I'm not a zealot of UML and I'm not using it for the moment. But I think it's a
good way to ease understanding between people, even not techies.

In fact, Neogia http://www.nereide.biz/ is build this way partially. They write
UML graphs with Poseidon http://gentleware.com/index.php and they use a
technology  that they created with Code Lutin http://www.codelutin.com/ to
generate files (every types ASA there is generator to do it).

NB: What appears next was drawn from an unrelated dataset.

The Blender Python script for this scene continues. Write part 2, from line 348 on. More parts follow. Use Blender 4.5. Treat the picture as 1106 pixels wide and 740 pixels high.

They wrote enough
generators to ease 70% of the work on Neogia side (Neogia is using OFBiz) they
claim.

Jacques

> Parkinson's law, though is about work expanding to meet the resources.
> a lesser known one is the way to win an argument is to speak in an area
> that the others can not comprehend so they will not show their ignorance
> by speaking against it.
>
> Most of these modeling proposition, are the same, unless you are a
> zealot about it.
>
> which boils down to good luck.
> LOL.
>
> David Welton sent the following on 6/29/2006 4:18 AM:
> >> I believe that was the Idea behind UML (unified Modeling Language)
> >> http://www.omg.org/technology/documents/formal/uml.htm
> >> It really never got accepted. .
> >
> > I think this aims to be much more specific than UML, which is used for
> > all kinds of things.  It describes services, and how they interact,
> > rather than database tables or objects, or other low level things of
> > that nature.  Perhaps it has a shot at working if it doesn't try to be
> > everything to everyone.
> >
> > Some healthy skepticism is in order, but the idea is interesting.  I
> > would love to offload the design of these processes to my boss, and
> > let a computer worry about translating them into something runnable
> > (rather than sitting down and doing it myself:-).  But perhaps that's
> > just a dream, and in reality the system doesn't work out that well, or
> > requires an army of people to implement.
> >
> > Anyway, just sort of curious what others thought.